▶ _TASK TO COMPLETE_
Reproduce, word for word, only the lines from the one containing "1908 pixels high." through the one containing "return b.lathe([(r, y)", both included.

## Start SUPPLIED RECORDS

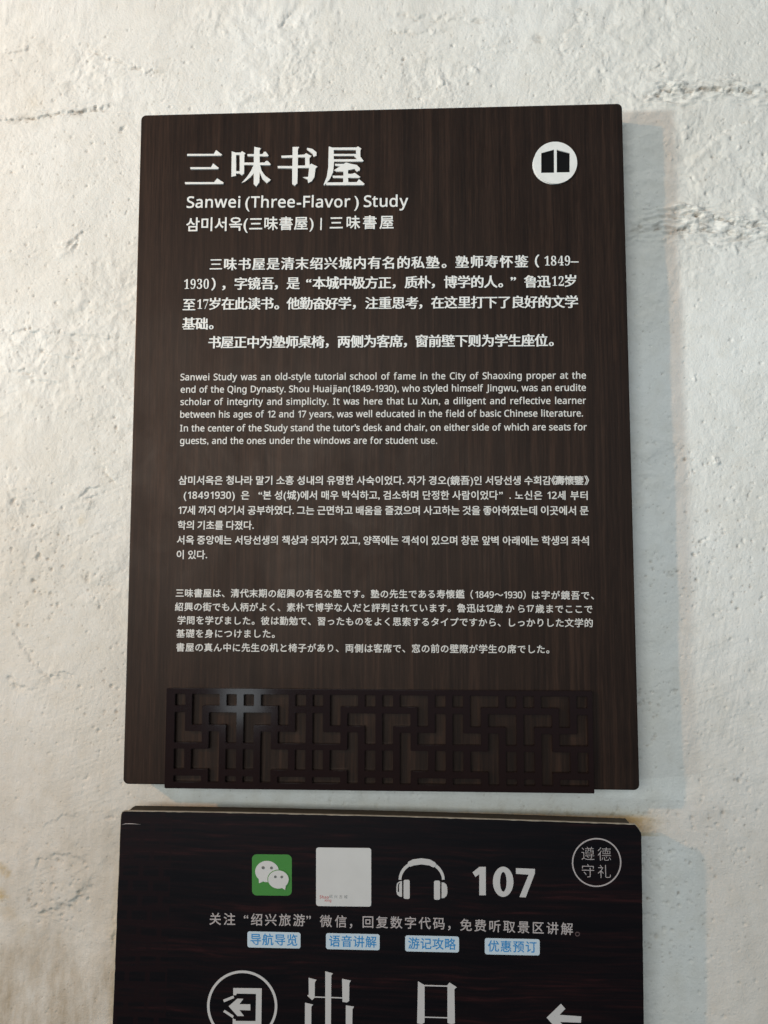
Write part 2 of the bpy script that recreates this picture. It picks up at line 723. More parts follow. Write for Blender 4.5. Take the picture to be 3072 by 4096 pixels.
def write(face, text, xl, yl, xr, yr, em_px, style, material, separate=True, centre=True, name="character", y0=0.0,
          latin_scale=1.0, xscale=1.0, label=None, part=None):
    """one run of lettering between two measured points; yl / yr = ink middle (centre) or baseline"""
    text = plainface(text, 'serif' if style == 'song' else 'sans')
    a = Vector(face.loc(xl, yl))
    b = Vector(face.loc(xr, yr))
    one = Vector(face.loc(xl, yl + 100)) - a
    em = one.length / 100 * em_px
    d = b - a
    ang = math.atan2(d.y, d.x)
    if d.length < 1e-6:
        ang = 0
    pos, scale = token_layout(text, d.length, em, latin_scale, style)
    c, s = math.cos(ang), math.sin(ang)
    drop = 0.37 * em if centre else 0.0
    out = []
    for ch, p, sc in zip(text, pos, scale):
        if ch == ' ':
            continue
        if style in ('song', 'sub', 'latin', 'korean', 'kana'):      # hand-glued letters: never quite even
            sc *= 1 + random.uniform(-0.012, 0.012)
            p += random.uniform(-0.006, 0.006) * sc
            drop = (0.37 * em if centre else 0.0) + random.uniform(-0.008, 0.008) * em
        dr = drop if (is_cjk(ch) or not centre) else 0.355 * sc
        x = a.x + c * p + s * dr
        z = a.y + s * p - c * dr
        out.append((glyph_mesh(ch, 'songnum' if is_serif_digit(ch) else style, material), x, z, sc, ang, sc * squeeze(ch, style)))
    if separate:
        for me, x, z, sc, an, sx in out:
            if not me.materials:
                me.materials.append(material)
            o = link(name, me, face.parent)
            o.location = (x, y0, z)
            o.rotation_euler = (0, -an, 0)
            o.scale = (sx, sc, sc)
        return None
    V, F, n0 = [], [], 0
    for me, x, z, sc, an, sx in out:
        k = len(me.vertices)
        co = np.empty(k * 3)
        me.vertices.foreach_get("co", co)
        co = co.reshape(-1, 3) * np.array([sx, sc, sc])
        ca, sa = math.cos(an), math.sin(an)
        V.append(np.stack([x + ca * co[:, 0] - sa * co[:, 2], y0 + co[:, 1], z + sa * co[:, 0] + ca * co[:, 2]], 1))
        F += [tuple(n0 + i for i in p.vertices) for p in me.polygons]
        n0 += k
    if part is not None:
        part[0].append(np.concatenate(V))
        part[1].append(F)
        return None
    me = bpy.data.meshes.new(name)
    me.from_pydata(np.concatenate(V).tolist(), [], F)
    return link(name, me, face.parent, material)


def text_line(face, tokens, style, material, name="text_line", y0=0.0, latin_scale=1.0, centre=True, label=None):
    part = ([], [])
    for t in tokens:
        write(face, *t[:6], style, material, separate=False, centre=centre, y0=y0, latin_scale=latin_scale, part=part)
    V, F, n0 = [], [], 0
    for v, f in zip(*part):
        V.append(v)
        F += [tuple(n0 + i for i in q) for q in f]
        n0 += len(v)
    me = bpy.data.meshes.new(name)
    me.from_pydata(np.concatenate(V).tolist(), [], F)
    o = link(name, me, face.parent, material)
    if label:
        o["label"] = label
    return o


def shape(face, loops_px, depth, material, name, parent=None, y0=0.0, bevel=0.0):
    """solid sheet from outlines in measured points"""
    loops = [[face.loc(*p) for p in lp] for lp in loops_px]
    me = curve_mesh(name, loops, depth, bevel)
    o = link(name, me, parent or face.parent, material)
    o.location = (0, y0, 0)
    return o


def zc(ox, oy, s):
    """reader for points measured in an enlarged detail"""
    return lambda pts: [(ox + x / s, oy + y / s) for x, y in pts]


def ell(cx, cy, rx, ry, n=48, a0=0, a1=360):
    st = (a1 - a0) / n
    k = n if a1 - a0 == 360 else n + 1
    return [(cx + rx * math.cos(math.radians(a0 + st * i)), cy + ry * math.sin(math.radians(a0 + st * i))) for i in range(k)]


def rrect(x0, y0, x1, y1, r, n=6, sl=0.0):
    """rounded rectangle; sl = slope of its long edges"""
    pts = []
    for cx, cy, a in ((x1 - r, y0 + r, -90), (x1 - r, y1 - r, 0), (x0 + r, y1 - r, 90), (x0 + r, y0 + r, 180)):
        for i in range(n + 1):
            t = math.radians(a + 90 * i / n)
            x = cx + r * math.cos(t)
            pts.append((x, cy + r * math.sin(t) + sl * (x - (x0 + x1) / 2)))
    return pts


# ------------------------------------------------------------------ the wall
WY = 0.04


def wl(px, py):
    w = at(px, py, WY)
    return (w[0], w[2])


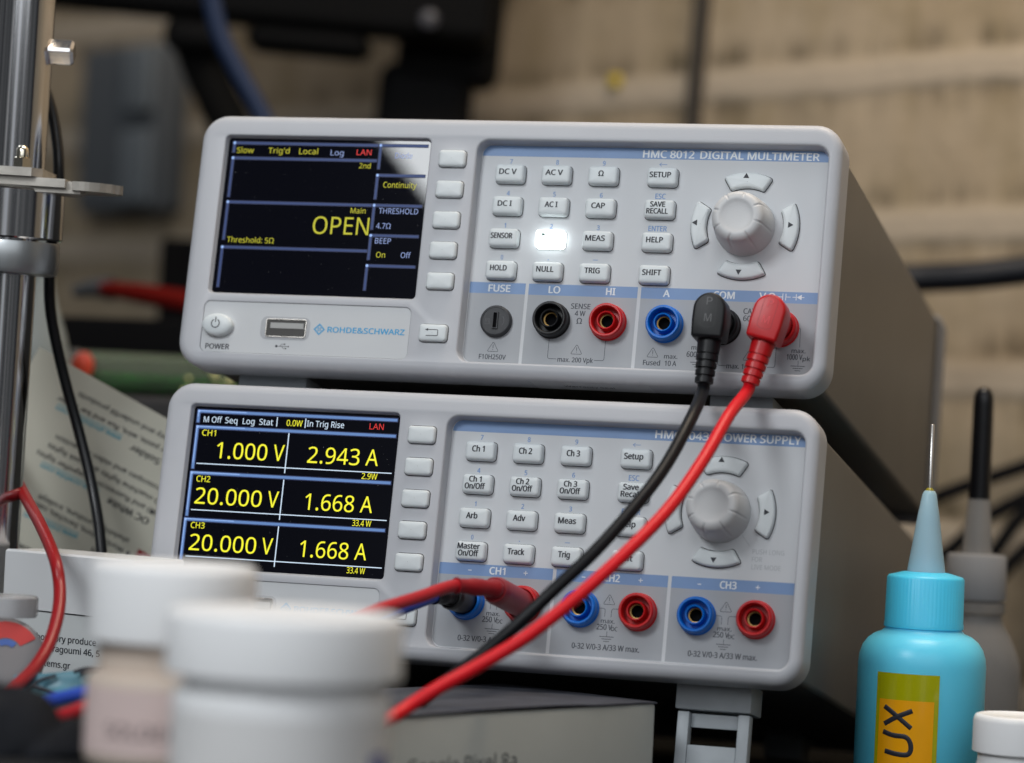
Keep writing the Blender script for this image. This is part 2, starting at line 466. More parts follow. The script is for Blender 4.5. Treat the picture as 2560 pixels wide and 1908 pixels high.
SCR = (9.3, 25.2, 83.0, 80.6); PAN = (99.4, 5.05, 217.7, 80.6); SUB = (8.6, 4.8, 82.35, 22.45)
BD = 15.5
def bezel(parent):
    outer = rrect(0, 0, 222, 88, 9, 8)
    b = MB()
    r = 3.2
    R = []
    for k in range(8):
        a = pi / 2 * k / 7
        R.append(at_y(inset(outer, r * (1 - sin(a))), r * (1 - cos(a))))
    R.append(at_y(outer, BD - 0.6)); R.append(at_y(inset(outer, 0.6), BD)); R.append(at_y(inset(outer, 7), BD))
    b.rings(R)
    hs = [rrect(*SCR, 1.6), rrect(*PAN, 4.0), rrect(*SUB, 2.2)]
    front = []
    for h, dep, dr, fr in zip(hs, (2.6, 5.6, 0.9), (0.75, 0.45, 0.0), (0.6, 0.8, 0.15)):
        rim = inset(h, -fr * 0.9); front.append(rim)
        Q = []
        for k in range(5):
            a = pi / 2 * k / 4
            Q.append(at_y(inset(h, -fr * 0.9 * (1 - sin(a))), fr * (1 - cos(a))))
        Q.append(at_y(inset(h, dr), dep))
        b.rings(Q)
    rings_to_face(b, inset(outer, r), front, 0.0)
    return b.build('bezel', PL, parent, smooth=30)

def lathe_y(b, prof, x, z, n=40, mod=None, cap0=False, cap1=False):
    """prof: (radius, y)"""
    return b.lathe([(r, y) for r, y in prof], (x, 0, z), (0, 1, 0), n, mod, cap0, cap1)

def jack(parent, x, z, m):
    b = MB(); yf = 0.5
    lathe_y(b, [(6.15, 5.0), (6.15, 4.4), (5.85, 4.2), (5.8, yf + .9), (5.65, yf + .35), (5.3, yf), (4.9, yf), (4.6, yf + .3), (4.5, yf + .9), (4.45, 4.85),
                (3.25, 4.85), (3.2, yf + 1.0), (3.1, yf + .55), (2.9, yf + .35), (2.6, yf + .45), (2.45, yf + .9), (2.42, 4.85)], x, z)
    j = b.build('socket', m, parent, smooth=40)
    c = MB(); lathe_y(c, [(2.41, 3.3), (2.0, 3.4), (1.95, 4.8)], x, z, 28)
    c.cur = 1; lathe_y(c, [(1.95, 4.8), (0.01, 4.8)], x, z, 28)
    c.build('contact', [BRASS, DARKIN], j, smooth=40)
    return j

def knob(parent):
    b = MB(); x, z = KNOB
    prof = [(9.9, 5.0), (9.85, 3.5), (9.55, 1.0), (9.15, -2.5), (8.8, -5.5), (8.55, -7.2), (8.2, -8.3), (7.6, -9.1), (6.9, -9.45), (6.2, -9.55), (5.6, -9.52), (5.3, -9.45),
            (4.9, -9.3), (4.2, -9.16), (3.0, -9.06), (1.5, -9.01), (0.05, -9.0)]
    def mod(r, h, th):
        w = ((th - 0.25) % (pi / 4)); w = min(w, pi / 4 - w) * r
        g = math.exp(-(w / 0.36) ** 4)
        if -9.5 <= h < 2 and r > 5.9:
            dep = 0.34 * g * (1 if r < 9.0 else 0.6 if r < 9.3 else 0.3)
            k = min(1.0, max(0.0, (r - 6.0) / 1.0))
            return r - dep * 0.75 * (1 if h > -9 else .6), h + dep * 0.9 * (1 if r < 8.3 else 0.3) * (k if r < 7 else 1)
        return r, h
    lathe_y(b, prof, x, z, 256, mod)
    return b.build('rotary_knob', mat('knob_plastic', (0.62, 0.625, 0.63), 0.4, bump=0.12, bscale=2500), parent, smooth=50)

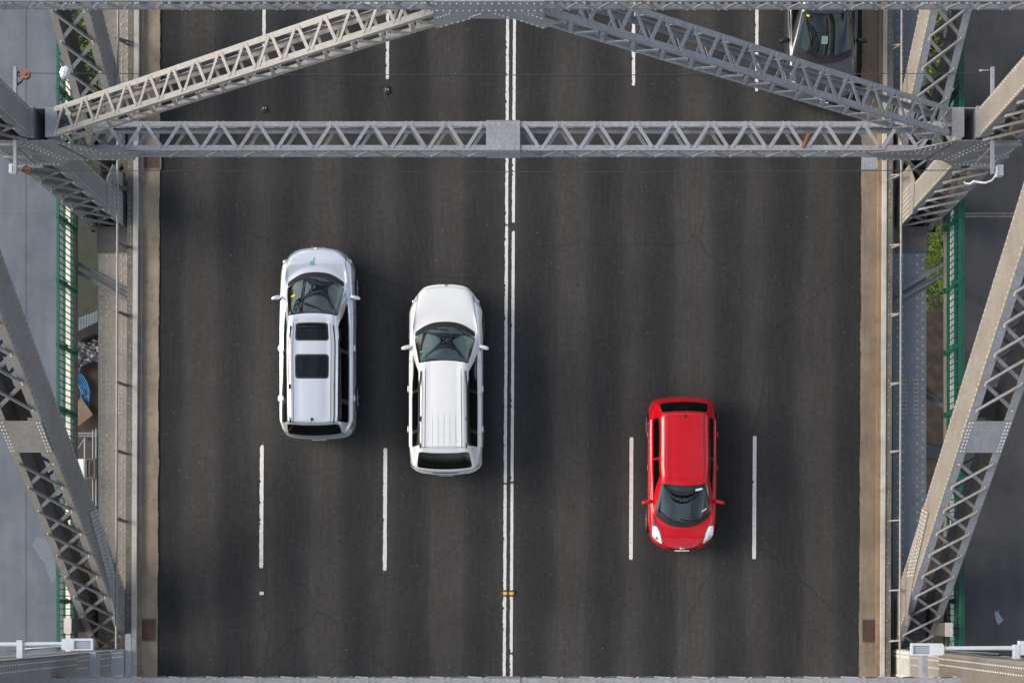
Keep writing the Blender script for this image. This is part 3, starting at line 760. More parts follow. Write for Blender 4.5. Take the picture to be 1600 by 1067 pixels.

## End SUPPLIED RECORDS

▶ _EXERCISE RESPONSE_
Keep writing the Blender script for this image. This is part 2, starting at line 466. More parts follow. The script is for Blender 4.5. Treat the picture as 2560 pixels wide and 1908 pixels high.
SCR = (9.3, 25.2, 83.0, 80.6); PAN = (99.4, 5.05, 217.7, 80.6); SUB = (8.6, 4.8, 82.35, 22.45)
BD = 15.5
def bezel(parent):
    outer = rrect(0, 0, 222, 88, 9, 8)
    b = MB()
    r = 3.2
    R = []
    for k in range(8):
        a = pi / 2 * k / 7
        R.append(at_y(inset(outer, r * (1 - sin(a))), r * (1 - cos(a))))
    R.append(at_y(outer, BD - 0.6)); R.append(at_y(inset(outer, 0.6), BD)); R.append(at_y(inset(outer, 7), BD))
    b.rings(R)
    hs = [rrect(*SCR, 1.6), rrect(*PAN, 4.0), rrect(*SUB, 2.2)]
    front = []
    for h, dep, dr, fr in zip(hs, (2.6, 5.6, 0.9), (0.75, 0.45, 0.0), (0.6, 0.8, 0.15)):
        rim = inset(h, -fr * 0.9); front.append(rim)
        Q = []
        for k in range(5):
            a = pi / 2 * k / 4
            Q.append(at_y(inset(h, -fr * 0.9 * (1 - sin(a))), fr * (1 - cos(a))))
        Q.append(at_y(inset(h, dr), dep))
        b.rings(Q)
    rings_to_face(b, inset(outer, r), front, 0.0)
    return b.build('bezel', PL, parent, smooth=30)

def lathe_y(b, prof, x, z, n=40, mod=None, cap0=False, cap1=False):
    """prof: (radius, y)"""
    return b.lathe([(r, y) for r, y in prof], (x, 0, z), (0, 1, 0), n, mod, cap0, cap1)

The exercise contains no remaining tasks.